== Task to carry out ==
Return, unaltered, every line from the beginning of the material below up to and including the one with "C = S.collection".

──────────

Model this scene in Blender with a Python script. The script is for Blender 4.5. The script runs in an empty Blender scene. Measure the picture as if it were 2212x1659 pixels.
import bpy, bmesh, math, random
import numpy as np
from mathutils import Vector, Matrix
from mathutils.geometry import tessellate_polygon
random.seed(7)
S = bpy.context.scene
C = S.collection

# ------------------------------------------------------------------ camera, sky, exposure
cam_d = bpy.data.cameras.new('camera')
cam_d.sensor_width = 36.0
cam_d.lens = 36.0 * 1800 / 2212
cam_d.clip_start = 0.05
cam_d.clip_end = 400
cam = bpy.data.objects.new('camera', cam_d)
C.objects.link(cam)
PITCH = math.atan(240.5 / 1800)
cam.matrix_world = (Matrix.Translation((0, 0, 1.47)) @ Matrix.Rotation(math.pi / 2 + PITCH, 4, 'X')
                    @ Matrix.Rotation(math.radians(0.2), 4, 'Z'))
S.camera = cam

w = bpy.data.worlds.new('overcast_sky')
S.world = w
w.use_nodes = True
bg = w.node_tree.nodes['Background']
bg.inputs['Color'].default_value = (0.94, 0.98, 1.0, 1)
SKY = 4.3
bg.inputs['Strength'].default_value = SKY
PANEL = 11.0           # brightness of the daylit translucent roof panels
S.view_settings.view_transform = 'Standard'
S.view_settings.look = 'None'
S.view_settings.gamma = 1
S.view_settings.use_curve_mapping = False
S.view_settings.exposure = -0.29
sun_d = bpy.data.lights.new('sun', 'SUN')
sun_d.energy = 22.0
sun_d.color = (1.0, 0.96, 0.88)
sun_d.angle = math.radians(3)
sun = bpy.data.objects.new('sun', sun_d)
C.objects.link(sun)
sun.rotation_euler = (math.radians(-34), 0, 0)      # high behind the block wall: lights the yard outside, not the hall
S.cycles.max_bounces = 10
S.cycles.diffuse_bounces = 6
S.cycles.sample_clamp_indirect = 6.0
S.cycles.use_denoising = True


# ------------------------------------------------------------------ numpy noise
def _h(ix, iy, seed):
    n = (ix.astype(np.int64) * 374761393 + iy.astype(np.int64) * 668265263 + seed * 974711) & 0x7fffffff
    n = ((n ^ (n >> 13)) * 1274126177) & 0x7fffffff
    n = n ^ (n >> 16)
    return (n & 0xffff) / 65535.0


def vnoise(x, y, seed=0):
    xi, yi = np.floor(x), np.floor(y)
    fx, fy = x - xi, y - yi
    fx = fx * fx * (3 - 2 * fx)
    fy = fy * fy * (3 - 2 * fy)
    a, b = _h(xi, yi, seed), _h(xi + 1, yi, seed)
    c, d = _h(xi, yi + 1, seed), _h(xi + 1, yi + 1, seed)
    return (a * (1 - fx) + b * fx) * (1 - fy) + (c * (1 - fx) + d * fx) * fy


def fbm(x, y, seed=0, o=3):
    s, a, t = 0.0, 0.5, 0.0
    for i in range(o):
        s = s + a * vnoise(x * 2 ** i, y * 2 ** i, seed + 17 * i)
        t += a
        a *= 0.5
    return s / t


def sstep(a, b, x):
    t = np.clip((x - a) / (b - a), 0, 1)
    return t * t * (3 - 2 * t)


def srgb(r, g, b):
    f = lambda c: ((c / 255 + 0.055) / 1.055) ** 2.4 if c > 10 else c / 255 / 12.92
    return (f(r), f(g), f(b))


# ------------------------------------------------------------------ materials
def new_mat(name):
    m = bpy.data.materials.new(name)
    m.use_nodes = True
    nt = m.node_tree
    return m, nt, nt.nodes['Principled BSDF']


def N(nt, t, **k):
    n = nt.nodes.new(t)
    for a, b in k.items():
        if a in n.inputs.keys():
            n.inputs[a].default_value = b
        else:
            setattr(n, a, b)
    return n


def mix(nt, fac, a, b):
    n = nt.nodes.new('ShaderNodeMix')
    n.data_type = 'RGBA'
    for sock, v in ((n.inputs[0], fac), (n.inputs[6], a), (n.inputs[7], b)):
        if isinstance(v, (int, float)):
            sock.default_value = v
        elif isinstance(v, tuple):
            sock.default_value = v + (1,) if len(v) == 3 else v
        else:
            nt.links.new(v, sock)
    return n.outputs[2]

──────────

== Result of the task ==
Model this scene in Blender with a Python script. The script is for Blender 4.5. The script runs in an empty Blender scene. Measure the picture as if it were 2212x1659 pixels.
import bpy, bmesh, math, random
import numpy as np
from mathutils import Vector, Matrix
from mathutils.geometry import tessellate_polygon
random.seed(7)
S = bpy.context.scene
C = S.collection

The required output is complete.